La bande dessinée Les pionniers : la machine du diable nous fait découvrir les débuts du cinéma, à la fin du XIXème siècle. Mais cet art, né en France, va connaître son essor aux Etats-Unis.
A la suite d’une mauvaise affaire en Argentine, Charles Pathé revient en France. Espérant enfin créer une entreprise viable, il ouvre un café à Vincennes. Puis il tente de vendre un nouveau produit venu d’Angleterre, le phonographe de Thomas Edison. A Londres, il découvre le kinétoscope d’Edison, permettant de visualiser des œuvres photographiques donnant l’illusion du mouvement. Le 28 décembre 1895 a lieu la première projection payante du Cinématographe des frères Louis et Auguste Lumière : on peut y voir La Sortie de l’usine Lumière à Lyon et L’Arroseur arrosé. Ils considèrent alors qu’il ne s’agit que d’une simple invention technique. Dans le prolongement de l’Exposition universelle de Paris (1890) et de son symbole, la tour Eiffel, les inventions techniques sont en effet innombrables.

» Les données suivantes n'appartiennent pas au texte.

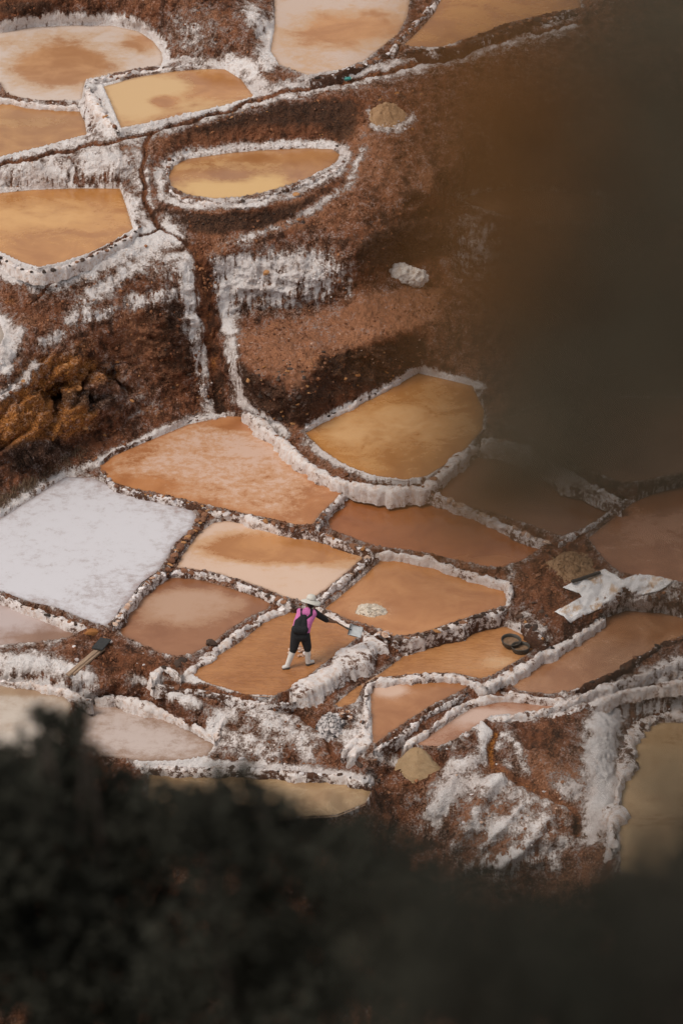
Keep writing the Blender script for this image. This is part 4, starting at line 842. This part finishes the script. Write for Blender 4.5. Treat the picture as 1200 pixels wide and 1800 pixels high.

Mais Charles Pathé, comprenant que ce nouveau spectacle va rapidement quitter la simple attraction de foire, se concentre sur la distribution. Léon Gaumont, pensant que le cinéma ne doit pas bénéficier aux seuls spectateurs de la haute société, imagine de montrer les films dans de grandes salles. Mais la « machine du diable » des frères Lumière est la cause d’une tragédie, l’incendie du Bazar de la Charité, le 5 mai 1897. Plus de cent femmes y sont mortes. Le procès aurait pu faire disparaître le cinéma… Mais celui-ci survit à cette tragédie et se développe rapidement. Georges Méliès, véritable artiste, invente les trucages et développe le montage. En 1902 sort Le Voyage dans la Lune. Alice Guy, secrétaire puis productrice, comprend que le cinéma doit s’orienter vers des superproductions à gros budget, comme La Vie du Christ (1906).

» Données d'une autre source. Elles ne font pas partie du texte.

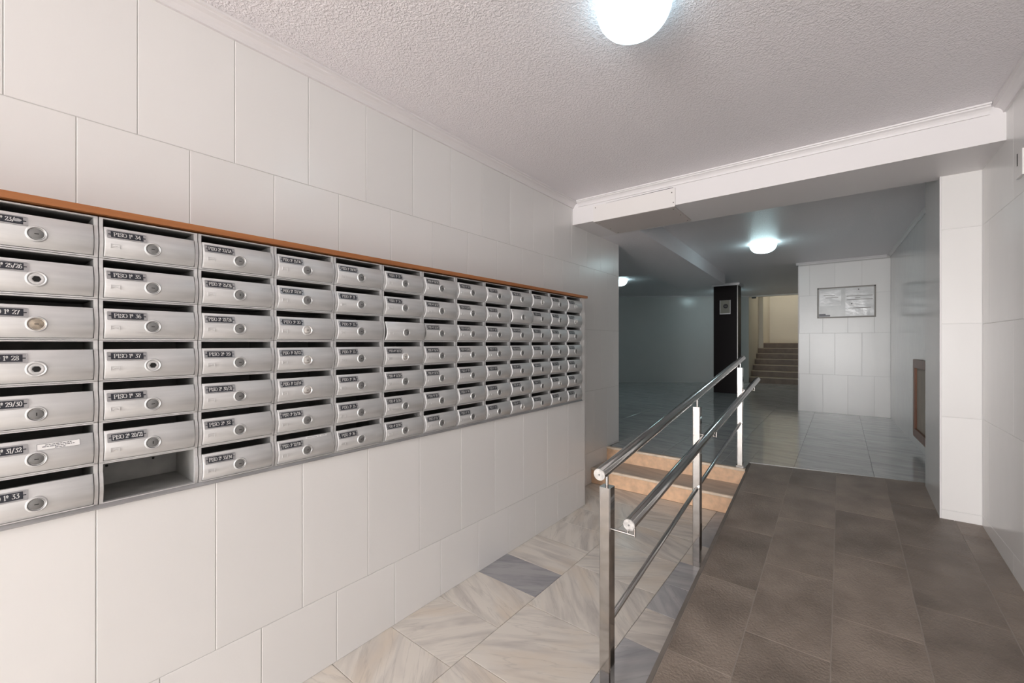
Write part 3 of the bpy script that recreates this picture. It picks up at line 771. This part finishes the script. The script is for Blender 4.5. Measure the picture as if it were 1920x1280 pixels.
for ci in range(13):
    for ri in range(7):
        txt = TEXTS[ci][ri]
        loc = (XP, MB_Y0 + ci * MB_P + .0007, MB_Z0 + (6 - ri) * MB_PH)
        where = f'{ORD[ri]} row from top, {ORD[ci]} column from left'
        if txt is None: lab = 'empty silver mailbox without its door, at the bottom of the second column'
        elif (ci, ri) == (0, 0): lab = 'large silver mailbox with a scratched plate ending 23/, top of leftmost column'
        elif (ci, ri) == (0, 5): lab = 'silver mailbox marked 31/32 with a white printed sticker, leftmost column'
        elif (ci, ri) in HOLES: lab = f'silver mailbox marked {txt} and a black lock hole, {ORD[ri]} row, {ORD[ci]} column'
        elif ci < 7: lab = f'silver mailbox marked PISO {txt}, {where}'
        else: lab = f'small silver mailbox in the {where}'
        e = empty('mailbox', loc, lab, 'mailbox', 'silver mailboxes on the left wall')
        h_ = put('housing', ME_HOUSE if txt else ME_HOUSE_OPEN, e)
        if txt is None:
            for yy, zz in ((.045, .066), (.165, .066)):
                MB().tube((-.2035, yy, zz), (-.2015, yy, zz), .004, 10).build('screw_hole', M_BLACK, h_)
            continue
        d = put('door', ME_DOOR, e)
        if (ci, ri) == (5, 2): d.rotation_euler = (0, 0, -.030); d.location = (.003, .0035, 0)
        if (ci, ri) == (9, 1): d.rotation_euler = (0, 0, -.022); d.location = (.002, .003, 0)
        put('lock_rim', ME_RING, d, (LX, LY, LZ))
        if (ci, ri) in HOLES:
            put('lock_collar', ME_HOLERING, d, (LX, LY, LZ)); put('lock_hole', ME_HOLE, d, (LX, LY, LZ))
        else:
            lk = ME_LOCKR if (ci, ri) == (0, 2) else ME_LOCKW if (ci, ri) in BRIGHT else ME_LOCK
            put('lock', lk, d, (LX, LY, LZ))
            if ci < 9: put('keyhole', ME_KEYV if (ci, ri) in VERT else ME_KEYH, d, (LX, LY, LZ))
        if ci > 0 and ci < 9: put('emblem', ME_EMB, d, (xdoor(EZ) - .0004, EY, EZ))
        dy = random.uniform(-.0015, .0015)
        p = put('nameplate', ME_PLATE, e, (xdoor(PZC) + .0004, PYC + dy, PZC), (random.uniform(-.012, .012), slope, 0))
        put('insert', ME_INS, p)
        put('lettering', text_mesh('PISO ' + txt), p, (.00195, 0, 0))
        if (ci, ri) == (0, 0):
            pts = [(.0265 + .0085 * math.cos(a) * random.uniform(.75, 1.1), .0052 * math.sin(a) * random.uniform(.8, 1.15)) for a in [2*PI*i/14 for i in range(14)]]
            mk('worn_patch', [(.0021, y, z) for y, z in pts], [list(range(14))], M_WORN, p)
        if (ci, ri) == (0, 5):
            s_ = mk('sticker', [], [], None) if False else MB().box(0, .0004, -.041, .041, -.0085, .0085).build('sticker', M_PAPER, e, (xdoor(.0715) + .0009, .665 * MB_P, .0715))
            s_.rotation_euler = (.02, slope * .8, 0)
            lines = MB()
            for z, a, b in ((.0045, -.026, .024), (0, -.031, .030), (-.0048, -.008, .012)):
                y = a
                while y < b - .002:
                    w = random.uniform(.003, .008); lines.box(.0004, .0006, y, min(y + w, b), z - .0010, z + .0010); y += w + .0012
            lines.build('print', M_INK, s_)
            MB().box(.0004, .0006, -.041, .041, -.0085, -.0079).box(.0004, .0006, -.041, .041, .0079, .0085).box(.0004, .0006, -.041, -.0404, -.0079, .0079).box(.0004, .0006, .0404, .041, -.0079, .0079).build('border', M_INK, s_)
        if (ci, ri) == (3, 6):
            for y0, w in ((.118, .052), (.176, .030)):
                s_ = MB().box(0, .0004, 0, w, -.0035, .0035).build('sticker', M_PAPER, e, (xdoor(.0875) + .0003, y0, .0872))
                s_.rotation_euler = (0, slope * 1.4, 0)
                MB().box(.0004, .0006, .006, w - .006, -.0007, .0007).build('print', M_INK, s_)

# ------------------------------------------------------------------ railing
rl = empty('handrail', (1.235, 1.5, 0), 'polished steel double handrail on three square posts beside the ramp', 'handrail')
def wbuild(mb, name, mat, parent, smooth=False):
    # meshes given in world coordinates under an Empty
    o = parent; base = Vector((0, 0, 0))
    while o: base += o.location; o = o.parent
    mb.v = [tuple(Vector(v) - base) for v in mb.v]
    return mb.build(name, mat, parent, smooth=smooth)
posts = [(1.487, 0.0, 0.832), (2.762, 0.0, 0.982), (4.168, ZU, 1.157)]
PX = 1.235; PS = 0.0225
RAIL_A = Vector((PX, 1.425, 0.892)); RAIL_B = Vector((PX, 4.29, 1.240))
LOW_A = Vector((1.318, 1.500, 0.702)); LOW_B = Vector((1.318, 4.535, 1.033))
BAR_A = Vector((PX + .003, 1.49, 0.312)); BAR_B = Vector((PX + .003, 4.16, 0.672))
def on(a, b, y): return a + (b - a) * ((y - a.y) / (b.y - a.y))
for y, z0, z1 in posts:
    mb = MB()
    b = .004
    prof = [(-PS + b, -PS), (PS - b, -PS), (PS, -PS + b), (PS, PS - b), (PS - b, PS), (-PS + b, PS), (-PS, PS - b), (-PS, -PS + b)]
    mb.prism([(PX + a, y + c) for a, c in prof], z0, z1)
    p = wbuild(mb, 'post', M_STEEL, rl)
    wbuild(MB().tube((PX, y, z1), (PX, y, on(RAIL_A, RAIL_B, y).z - .015), .006, 12), 'pin', M_STEEL, p, True)
    lz = on(LOW_A, LOW_B, y + .03)
    br = MB().tube((PX + PS, y, lz.z - .030), (lz.x + .026, y, lz.z - .030), .0050, 10)
    br.tube((lz.x + .026, y, lz.z - .035), (lz.x + .026, y, lz.z - .004), .0045, 10)
    br.tube((lz.x, y, lz.z - .032), (lz.x, y, lz.z - .018), .0040, 10)
    wbuild(br, 'bracket', M_STEEL, p, True)
    if z0 > 0: wbuild(MB().box(PX - .030, PX + .030, y - .030, y + .030, z0, z0 + .012), 'foot_plate', M_STEEL, p)
R1 = 0.0225
for nm, a, b, r in (('top_rail', RAIL_A, RAIL_B, R1), ('lower_rail', LOW_A, LOW_B, R1), ('bar', BAR_A, BAR_B, .0115)):
    o = wbuild(MB().tube(a, b, r, 28), nm, M_CHROME, rl, True)
    if r > .02:
        d = (b - a).normalized()
        wbuild(MB().tube(a - d * .004, a + d * .0005, r * .98, 28), 'end_cap', M_CAP, o, True)
        wbuild(MB().tube(a - d * .0055, a - d * .0035, r * .16, 14), 'cap_screw', M_LOCK, o, True)
        wbuild(MB().tube(b, b + d * .004, r * .98, 28), 'end_cap', M_CAP, o, True)

# ------------------------------------------------------------------ access cover on the beam
ac = empty('access_cover', (0.22, YB1, ZB), 'white screwed cover board wrapped around the left of the beam', 'cover')
tilt = MB().add([(0.215, YB1 - .012, 2.443), (0.917, YB1 - .012, 2.444), (0.917, YB1 - .012, 2.590), (0.215, YB1 - .012, 2.585),
                 (0.215, YB1 - .001, 2.443), (0.917, YB1 - .001, 2.444), (0.917, YB1 - .001, 2.590), (0.215, YB1 - .001, 2.585)],
                [(0,1,2,3),(4,7,6,5),(0,4,5,1),(1,5,6,2),(2,6,7,3),(3,7,4,0)])
fb = wbuild(tilt, 'front_board', M_BOARD, ac)
ub = wbuild(MB().box(0.215, 0.905, YB1 - .001, 3.86, 2.443, 2.4555), 'bottom_board', simple('unpainted_board', (0.60, 0.555, 0.535), 0.6), ac)
wbuild(MB().add([(0.33, YB1 - .006, 2.5865), (0.90, YB1 - .006, 2.590), (0.90, YB1 - .006, 2.596), (0.33, YB1 - .006, 2.589), (0.33, YB1 - .0005, 2.5865), (0.90, YB1 - .0005, 2.590), (0.90, YB1 - .0005, 2.596), (0.33, YB1 - .0005, 2.589)], [(0,1,2,3),(4,7,6,5),(0,4,5,1),(1,5,6,2),(2,6,7,3),(3,7,4,0)]), 'gap', M_BLACK, ac)  # solid black strip painting the dark shade between board top and cornice
for x, z in ((0.235, 2.565), (0.893, 2.555), (0.905, 2.475)):
    wbuild(MB().tube((x, YB1 - .0125, z), (x, YB1 - .0145, z), .0042, 10), 'screw', M_SCREW, fb)
for x, y in ((0.24, 3.44), (0.24, 3.66), (0.24, 3.83), (0.885, 3.43), (0.885, 3.62), (0.885, 3.82)):
    wbuild(MB().tube((x, y, 2.4428), (x, y, 2.4412), .0048, 10), 'screw', M_SCREW, ub)

# ------------------------------------------------------------------ notice board
nb = empty('notice_board', (1.985, YBX, 1.995), 'metal framed notice board with papers under shiny plastic', 'notice board')
NX0, NX1, NZ0, NZ1 = 1.640, 2.336, 1.758, 2.228
fr = MB(); fw = .018
for a in ((NX0, NX1, NZ0, NZ0 + fw), (NX0, NX1, NZ1 - fw, NZ1), (NX0, NX0 + fw, NZ0 + fw, NZ1 - fw), (NX1 - fw, NX1, NZ0 + fw, NZ1 - fw)):
    fr.box(a[0], a[1], YBX - .025, YBX - .0005, a[2], a[3])
wbuild(fr, 'frame', M_FRAMEW, nb)
wbuild(MB().box(NX0 + fw, NX1 - fw, YBX - .012, YBX - .0005, NZ0 + fw, NZ1 - fw), 'backing', M_SHEET, nb)
wbuild(MB().box(1.668, 1.935, YBX - .0155, YBX - .0125, 1.945, 2.185), 'paper', M_SLEEVE, nb)
p2 = wbuild(MB().box(1.985, 2.310, YBX - .0155, YBX - .0125, 1.785, 2.200), 'paper', M_SLEEVE, nb)
pr = MB()
for i, (x0, x1, z) in enumerate(((2.0, 2.3, 2.08), (2.0, 2.3, 2.025), (2.1, 2.16, 2.05), (2.02, 2.28, 1.90), (1.72, 1.86, 2.105), (1.74, 1.9, 2.07))):
    pr.box(x0, x1, YBX - .0165, YBX - .0157, z - .004, z + .004)
wbuild(pr, 'print', M_FRAMEW, p2)
wbuild(MB().box(1.662, 1.745, YBX - .0150, YBX - .0125, 1.782, 1.825).box(1.745, 1.80, YBX - .0150, YBX - .0125, 1.782, 1.806), 'badge', simple('badge_grey', (0.13, 0.13, 0.15), 0.4), nb)
for x, z in ((NX0 + .012, NZ1 - .012), (NX1 - .012, NZ1 - .012), (2.14, 2.175), (2.06, 1.965)):
    wbuild(MB().tube((x, YBX - .0255, z), (x, YBX - .031, z), .011 if z > 2.2 else .008, 12), 'pin', M_DARK, nb)

# ------------------------------------------------------------------ framed hatch on the far right wall
hy0, hy1, hz0, hz1 = 5.12, 6.10, 0.405, 1.205
hx = xfar(5.6); ang = math.atan2(0.0312, 1.0)
hx0 = xfar(hy1)
hb = empty('wall_hatch', (xfar(hy0), hy0, hz0), 'brown wooden framed hatch low on the far right wall', 'hatch', rz=ang)
hl = hy1 - hy0; hh = hz1 - hz0; w = .085
f_ = MB()
for a in ((0, hl, 0, w), (0, hl, hh - w, hh), (0, w, w, hh - w), (hl - w, hl, w, hh - w)):
    f_.box(-.028, -.0008, a[0], a[1], a[2], a[3])
f_.build('frame', M_WOODV, hb)
MB().box(-.008, -.0008, w, hl - w, w, hh - w).build('panel', M_BEIGE, hb)

# ------------------------------------------------------------------ call plate on the pillar
cp = empty('call_plate', (-0.04, 10.0, 2.14), 'small cream plate with a dark round button on the pillar', 'plate')
pb = wbuild(MB().box(-0.145, 0.065, 9.984, 9.9995, 1.992, 2.294), 'plate', M_CREAM, cp)
wbuild(MB().box(-0.145, 0.065, 9.980, 9.9838, 1.992, 2.012).box(-0.145, -0.135, 9.980, 9.9838, 2.012, 2.294).box(0.055, 0.065, 9.980, 9.9838, 2.012, 2.294), 'border', M_RAILALU, cp)
bt = wbuild(MB().lathe([(.048, 0), (.048, -.006), (.038, -.009), (.004, -.009)], 24), 'button', M_DARK, cp)
bt.rotation_euler = (-PI / 2, 0, 0); bt.location = (0, 0, 0)
bt.data.transform(Matrix.Translation((0.04, -10.0 + 10.0, 0)) @ Matrix.Identity(4)) if False else None
for v in bt.data.vertices: v.co = v.co + Vector((-0.04, 10.0, 2.14))
bt.location = (0.012, -.0165, 0.025)
wbuild(MB().box(-.05, -.006, 9.9735, 9.9745, 2.160, 2.168), 'mark', M_CREAM, cp)

# ------------------------------------------------------------------ small things
so = empty('socket_plate', (XR, 3.15, 2.24), 'small broken white plate with dark slot on right wall', 'plate')
wbuild(MB().box(XR - .010, XR - .0005, 3.085, 3.175, 2.185, 2.31), 'plate', M_TILE, so)
wbuild(MB().box(XR - .0112, XR - .0095, 3.150, 3.158, 2.245, 2.305), 'slot', M_BLACK, so)
dc = empty('door_sensor', (0.05, 13.04, 2.61), 'tiny dark sensor under the ceiling at the stair opening', 'sensor')
wbuild(MB().box(0.02, 0.12, 13.00, 13.05, 2.575, 2.619), 'body', M_DARK, dc)
wbuild(MB().tube((0.07, 13.0, 2.595), (0.07, 12.98, 2.590), .018, 12), 'lens', M_DARK, dc)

Cet album retrace l’histoire des Pionniers du cinéma, ces inventeurs et industriels à l’origine du 7ème art.
Après des années de recherche sur ce sujet, Damien Maric pensait en faire une série TV. Mais pour des raisons budgétaires, son travail a donné naissance à une bande dessinée.
Le scénariste Guillaume Dorison révèle ainsi le parcours de Charles Pathé, Léon Gaumont, Alice Guy, Georges Méliès, des frères Lumière… Ceux-ci ont contribué à la fin du XIXème siècle aux innovations techniques et à la commercialisation du cinéma. Ils étaient peu à deviner que cette invention deviendrait l’art le plus populaire quelques décennies plus tard. On découvre leur personnalité, grâce au travail de documentation de Damien Maric. Ces personnages deviennent attachants, à l’image de Charles Pathé qui se lance trop souvent dans des entreprises hasardeuses…
Le scénario fourmille d’anecdotes. Par exemple, tournant La Fée aux choux dans la forêt de Fontainebleau, Alice Guy subit les récriminations de Léon Gaumont. Cette scène révèle l’incompréhension entre artistes et industriels.
Mais malgré ce travail de recherche, cette bande dessinée reste une fiction. De nombreux faits, même s’ils sont plausibles, restent inventés. Dans ce récit, la première projection des frères Lumière au Salon Indien du Grand Café à Paris, en 1895, ou encore l’Exposition universelle de 1900, permettent de faire dialoguer entre eux ces pionniers du cinéma. Guillaume Dorison exagère sans doute la rivalité entre les industriels concurrents Charles Pathé et Léon Gaumont.
Le dessin réaliste de Jean-Baptiste Hostache, tracé sur un magnifique papier mat, un peu gaufré, est raffiné. La colorisation de Jean-Baptiste Merle est réussie.
Ce premier tome sur l’invention du cinéma en France, passionnant, sera suivi par un second sur ses débuts aux États-Unis. Sans doute découvrira-t-on pourquoi les Français, qui dominaient l’industrie cinématographique au tournant du siècle, ont été dépassés par les Américains…
Kristol Séhec
Les Pionniers, La Machine du diable, 152 pages, 25 euros. Editions Rue de Sèvres.